La France a besoin que les citoyens de demain bénéficient d’un enseignement de philosophie, critique et structurant. En témoignent les multiples demandes que la société adresse à la philosophie, de l’éthique clinique dans les hôpitaux aux éclaircissements sur le respect du principe de laïcité en passant par la réflexion sur le sens des institutions républicaines dans un contexte de mondialisation. Le ministre de l’Éducation nationale visait juste en annonçant que l’enseignement de la philosophie au lycée ne devrait pas craindre pour son sort.
Mais l’affichage médiatique ne résiste pas à l’examen de la réforme en cours, qui annonce en fait un affaiblissement sensible de la philosophie. Elle fait disparaître un enseignement approfondi et très formateur, tel qu’il est aujourd’hui dispensé dans 2500 TL du pays, d’où sont issus plus de 50 % des étudiants en philosophie à l’Université et des élèves de CPGE littéraires. Avec la réforme, l’horaire de philosophie en TL serait amputé de moitié.
« Humanités, littérature et philosophie », la seule « Spécialité » où les professeurs de philosophie pourraient intervenir, ne compensera pas cette perte. Elle proposerait en effet, si elle n’était pas mieux définie, un enseignement fourre-tout, aux contours incertains, dépourvu de la rigueur et de la légitimité que confère une discipline scolaire et universitaire. Elle préparerait à une épreuve confuse, corrigée indifféremment par des professeurs de lettres ou de philosophie. De surcroît, son organisation horaire, assujettie aux arbitrages locaux, menace son existence même.
Le passage de trois spécialités en Première à deux en Terminale placerait les enseignants en concurrence directe face à leurs propres élèves. En Première, ils seraient amenés à enseigner et évaluer dans la perspective du maintien d’un effectif suffisant pour ouvrir la spécialité en Terminale. Cela ne serait pas de nature à créer les conditions d’un travail serein pour des élèves de 17 ans. En Terminale, certaines classes, à l’effectif très probablement pléthorique, mêleraient des élèves qui n’auraient jamais eu de cours de philosophie, à d’autres qui auraient choisi de poursuivre la spécialité qui implique la philosophie, tandis qu’un troisième groupe d’élèves aurait dû abandonner cette spécialité ! Aucune acrobatie pédagogique ne pourrait garantir aux élèves la cohésion minimale, nécessaire à l’apprentissage de cette discipline exigeante.

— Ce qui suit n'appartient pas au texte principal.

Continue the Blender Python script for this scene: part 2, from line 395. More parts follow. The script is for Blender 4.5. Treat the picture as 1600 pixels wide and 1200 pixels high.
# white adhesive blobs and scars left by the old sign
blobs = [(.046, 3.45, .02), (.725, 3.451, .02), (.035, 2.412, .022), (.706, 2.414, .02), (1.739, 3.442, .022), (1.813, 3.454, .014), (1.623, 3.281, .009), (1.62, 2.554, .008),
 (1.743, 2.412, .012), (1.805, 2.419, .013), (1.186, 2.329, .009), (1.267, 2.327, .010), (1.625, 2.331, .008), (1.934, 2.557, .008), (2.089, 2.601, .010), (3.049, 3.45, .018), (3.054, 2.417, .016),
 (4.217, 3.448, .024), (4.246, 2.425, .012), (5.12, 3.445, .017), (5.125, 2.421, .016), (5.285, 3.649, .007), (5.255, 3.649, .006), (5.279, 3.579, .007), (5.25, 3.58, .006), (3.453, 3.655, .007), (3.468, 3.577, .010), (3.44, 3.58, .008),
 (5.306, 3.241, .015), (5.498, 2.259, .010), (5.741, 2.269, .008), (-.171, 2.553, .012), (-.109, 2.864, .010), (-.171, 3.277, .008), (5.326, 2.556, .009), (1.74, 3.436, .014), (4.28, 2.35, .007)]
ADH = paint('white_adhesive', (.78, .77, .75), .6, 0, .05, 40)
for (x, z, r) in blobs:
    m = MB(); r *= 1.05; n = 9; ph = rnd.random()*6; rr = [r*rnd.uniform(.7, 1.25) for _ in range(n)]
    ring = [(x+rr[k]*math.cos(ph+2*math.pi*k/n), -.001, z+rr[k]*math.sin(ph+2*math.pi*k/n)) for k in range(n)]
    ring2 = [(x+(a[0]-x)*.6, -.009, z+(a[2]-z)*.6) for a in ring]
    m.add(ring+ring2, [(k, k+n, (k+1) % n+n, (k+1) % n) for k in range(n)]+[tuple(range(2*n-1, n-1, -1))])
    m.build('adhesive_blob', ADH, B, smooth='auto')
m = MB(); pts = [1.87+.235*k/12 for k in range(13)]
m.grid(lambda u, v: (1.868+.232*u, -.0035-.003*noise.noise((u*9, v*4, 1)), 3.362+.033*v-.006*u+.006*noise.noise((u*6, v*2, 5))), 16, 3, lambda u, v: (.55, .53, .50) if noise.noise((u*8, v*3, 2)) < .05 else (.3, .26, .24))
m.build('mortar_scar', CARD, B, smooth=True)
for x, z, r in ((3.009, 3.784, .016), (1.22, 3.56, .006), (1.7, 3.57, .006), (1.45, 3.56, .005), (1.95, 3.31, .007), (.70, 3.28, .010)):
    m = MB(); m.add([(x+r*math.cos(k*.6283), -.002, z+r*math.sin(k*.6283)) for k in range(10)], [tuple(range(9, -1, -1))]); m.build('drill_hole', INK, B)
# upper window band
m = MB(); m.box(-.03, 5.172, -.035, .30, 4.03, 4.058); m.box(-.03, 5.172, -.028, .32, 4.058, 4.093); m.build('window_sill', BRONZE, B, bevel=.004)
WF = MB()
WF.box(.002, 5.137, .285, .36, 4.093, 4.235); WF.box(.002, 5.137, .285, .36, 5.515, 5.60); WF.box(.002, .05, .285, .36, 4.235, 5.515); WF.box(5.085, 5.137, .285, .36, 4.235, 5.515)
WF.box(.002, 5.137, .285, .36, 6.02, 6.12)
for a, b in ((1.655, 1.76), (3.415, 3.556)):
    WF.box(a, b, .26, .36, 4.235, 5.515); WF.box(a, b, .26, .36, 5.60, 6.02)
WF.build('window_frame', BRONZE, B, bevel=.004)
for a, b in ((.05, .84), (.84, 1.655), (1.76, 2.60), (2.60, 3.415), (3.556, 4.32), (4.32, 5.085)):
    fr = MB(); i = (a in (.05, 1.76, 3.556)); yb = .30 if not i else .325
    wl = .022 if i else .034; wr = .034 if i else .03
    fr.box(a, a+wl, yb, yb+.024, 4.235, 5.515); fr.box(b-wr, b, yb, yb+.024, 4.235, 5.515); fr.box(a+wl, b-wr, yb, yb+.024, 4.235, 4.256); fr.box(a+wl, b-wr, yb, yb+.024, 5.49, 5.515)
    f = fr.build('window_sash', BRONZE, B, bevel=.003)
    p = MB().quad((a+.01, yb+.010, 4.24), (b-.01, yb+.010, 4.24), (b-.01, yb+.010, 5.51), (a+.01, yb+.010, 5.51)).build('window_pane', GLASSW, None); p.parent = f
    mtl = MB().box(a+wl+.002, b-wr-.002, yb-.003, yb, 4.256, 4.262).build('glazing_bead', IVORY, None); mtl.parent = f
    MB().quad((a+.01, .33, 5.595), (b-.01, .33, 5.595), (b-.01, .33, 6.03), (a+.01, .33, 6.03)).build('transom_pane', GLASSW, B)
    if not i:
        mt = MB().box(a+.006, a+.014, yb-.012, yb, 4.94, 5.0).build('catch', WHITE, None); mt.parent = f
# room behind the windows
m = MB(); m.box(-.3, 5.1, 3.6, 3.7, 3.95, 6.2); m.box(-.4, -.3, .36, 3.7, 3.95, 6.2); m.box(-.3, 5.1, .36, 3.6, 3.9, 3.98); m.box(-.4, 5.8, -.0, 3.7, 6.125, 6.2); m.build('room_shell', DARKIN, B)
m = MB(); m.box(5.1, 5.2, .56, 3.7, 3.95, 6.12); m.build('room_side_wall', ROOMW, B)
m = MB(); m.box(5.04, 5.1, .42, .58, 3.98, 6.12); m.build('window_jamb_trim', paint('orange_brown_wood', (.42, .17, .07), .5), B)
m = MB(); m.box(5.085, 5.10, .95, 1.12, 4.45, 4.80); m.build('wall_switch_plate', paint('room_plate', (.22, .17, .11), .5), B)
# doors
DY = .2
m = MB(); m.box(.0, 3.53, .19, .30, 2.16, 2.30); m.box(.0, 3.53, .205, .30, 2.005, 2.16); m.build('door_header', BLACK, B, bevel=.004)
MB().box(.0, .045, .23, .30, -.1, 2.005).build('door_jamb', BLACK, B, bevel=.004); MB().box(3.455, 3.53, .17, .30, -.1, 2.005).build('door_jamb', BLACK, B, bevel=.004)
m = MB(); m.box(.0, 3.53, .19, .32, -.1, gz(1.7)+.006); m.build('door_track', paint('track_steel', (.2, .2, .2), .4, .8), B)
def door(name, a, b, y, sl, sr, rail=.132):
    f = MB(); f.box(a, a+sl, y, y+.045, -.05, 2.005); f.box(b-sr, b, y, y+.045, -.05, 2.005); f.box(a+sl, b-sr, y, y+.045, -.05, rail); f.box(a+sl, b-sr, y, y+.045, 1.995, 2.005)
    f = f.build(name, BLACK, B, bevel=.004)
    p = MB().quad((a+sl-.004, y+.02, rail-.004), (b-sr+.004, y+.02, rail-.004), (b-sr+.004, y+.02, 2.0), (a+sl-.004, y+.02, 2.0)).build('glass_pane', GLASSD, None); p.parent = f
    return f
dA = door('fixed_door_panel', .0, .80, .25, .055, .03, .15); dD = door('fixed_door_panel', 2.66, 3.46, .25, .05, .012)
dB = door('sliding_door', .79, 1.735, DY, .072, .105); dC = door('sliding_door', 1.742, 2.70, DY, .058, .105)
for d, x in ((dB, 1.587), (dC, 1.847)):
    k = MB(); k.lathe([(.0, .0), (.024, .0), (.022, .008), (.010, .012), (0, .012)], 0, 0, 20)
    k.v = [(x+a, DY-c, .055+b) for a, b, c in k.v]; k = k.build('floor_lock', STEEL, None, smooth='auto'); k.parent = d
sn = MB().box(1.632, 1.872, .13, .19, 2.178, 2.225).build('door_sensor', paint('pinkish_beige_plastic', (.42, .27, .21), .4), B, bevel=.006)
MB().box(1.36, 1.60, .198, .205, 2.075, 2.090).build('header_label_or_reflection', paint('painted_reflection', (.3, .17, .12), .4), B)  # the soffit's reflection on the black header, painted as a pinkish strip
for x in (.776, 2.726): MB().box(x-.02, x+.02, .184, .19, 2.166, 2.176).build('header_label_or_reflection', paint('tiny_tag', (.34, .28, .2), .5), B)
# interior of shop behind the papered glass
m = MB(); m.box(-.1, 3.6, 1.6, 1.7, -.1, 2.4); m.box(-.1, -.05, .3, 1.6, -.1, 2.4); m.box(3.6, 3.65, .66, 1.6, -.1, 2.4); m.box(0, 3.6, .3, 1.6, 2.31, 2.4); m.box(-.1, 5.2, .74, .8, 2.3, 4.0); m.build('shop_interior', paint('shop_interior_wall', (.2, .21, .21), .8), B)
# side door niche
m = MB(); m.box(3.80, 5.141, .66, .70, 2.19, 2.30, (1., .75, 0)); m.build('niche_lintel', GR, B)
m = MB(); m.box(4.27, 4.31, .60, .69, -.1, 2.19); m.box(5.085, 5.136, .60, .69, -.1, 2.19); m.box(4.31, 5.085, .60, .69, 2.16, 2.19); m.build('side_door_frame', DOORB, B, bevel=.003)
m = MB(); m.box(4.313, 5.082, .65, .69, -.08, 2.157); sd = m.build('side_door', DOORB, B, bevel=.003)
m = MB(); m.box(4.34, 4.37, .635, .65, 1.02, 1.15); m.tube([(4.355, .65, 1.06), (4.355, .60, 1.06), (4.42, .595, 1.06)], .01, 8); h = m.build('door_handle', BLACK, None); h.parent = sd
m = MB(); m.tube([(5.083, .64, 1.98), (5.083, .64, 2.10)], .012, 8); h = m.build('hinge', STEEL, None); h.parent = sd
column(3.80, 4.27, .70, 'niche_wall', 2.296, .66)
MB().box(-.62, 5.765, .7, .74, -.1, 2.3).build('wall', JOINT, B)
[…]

Les professeurs de philosophie s’inquiètent en outre de devoir enseigner en mai et juin dans un lycée déserté par des lycéens déliés de toute autre obligation que la préparation de l’épreuve de philosophie et du « grand oral ». Avec une épreuve terminale prévue fin juin, ils subiront des conditions de correction encore plus dégradées qu’aujourd’hui. La baisse générale du coefficient de philosophie confirme cette marginalisation de la philosophie.
Dans les séries technologiques, la seule réforme qui s’applique à la philosophie consiste en la diminution de son coefficient et en la perte définitive de la possibilité de travailler en demi-groupe avec les élèves, condition sine qua non de leur progrès.
L’APPEP demande que des solutions soient trouvées pour qu’un enseignement approfondi de la philosophie soit encore possible dans le lycée de demain.
À cette fin, elle réclame :
- un cadre horaire national pour la spécialité, égalitaire entre les deux disciplines, afin d’éviter la mise en concurrence des professeurs de lettres et de philosophie, alors même que le ministère prétend les associer dans un travail commun ;
- une épreuve terminale qui respecte les spécificités disciplinaires : deux exercices séparés, l’un de lettres, l’autre de philosophie, chacun corrigé par un professeur de la discipline concernée, car ce n’est que sur cette base que pourrait être envisagée la découverte stimulante, formatrice et nécessaire des « humanités » ;
- la garantie que la spécialité « Humanités, littérature et philosophie », indispensable à de nombreuses poursuites d’études, soit présente dans tous les lycées ;
- la possibilité aux lycéens demandeurs d’une cohérence et d’une continuité pédagogique, de conserver en Terminale les trois spécialités choisies en Première.
Elle demande également :
- un horaire de trois heures, dont au moins une dédoublée, dans les classes de la voie technologique;
- une réévaluation du coefficient de l’épreuve de philosophie dans les voies générale et technologique.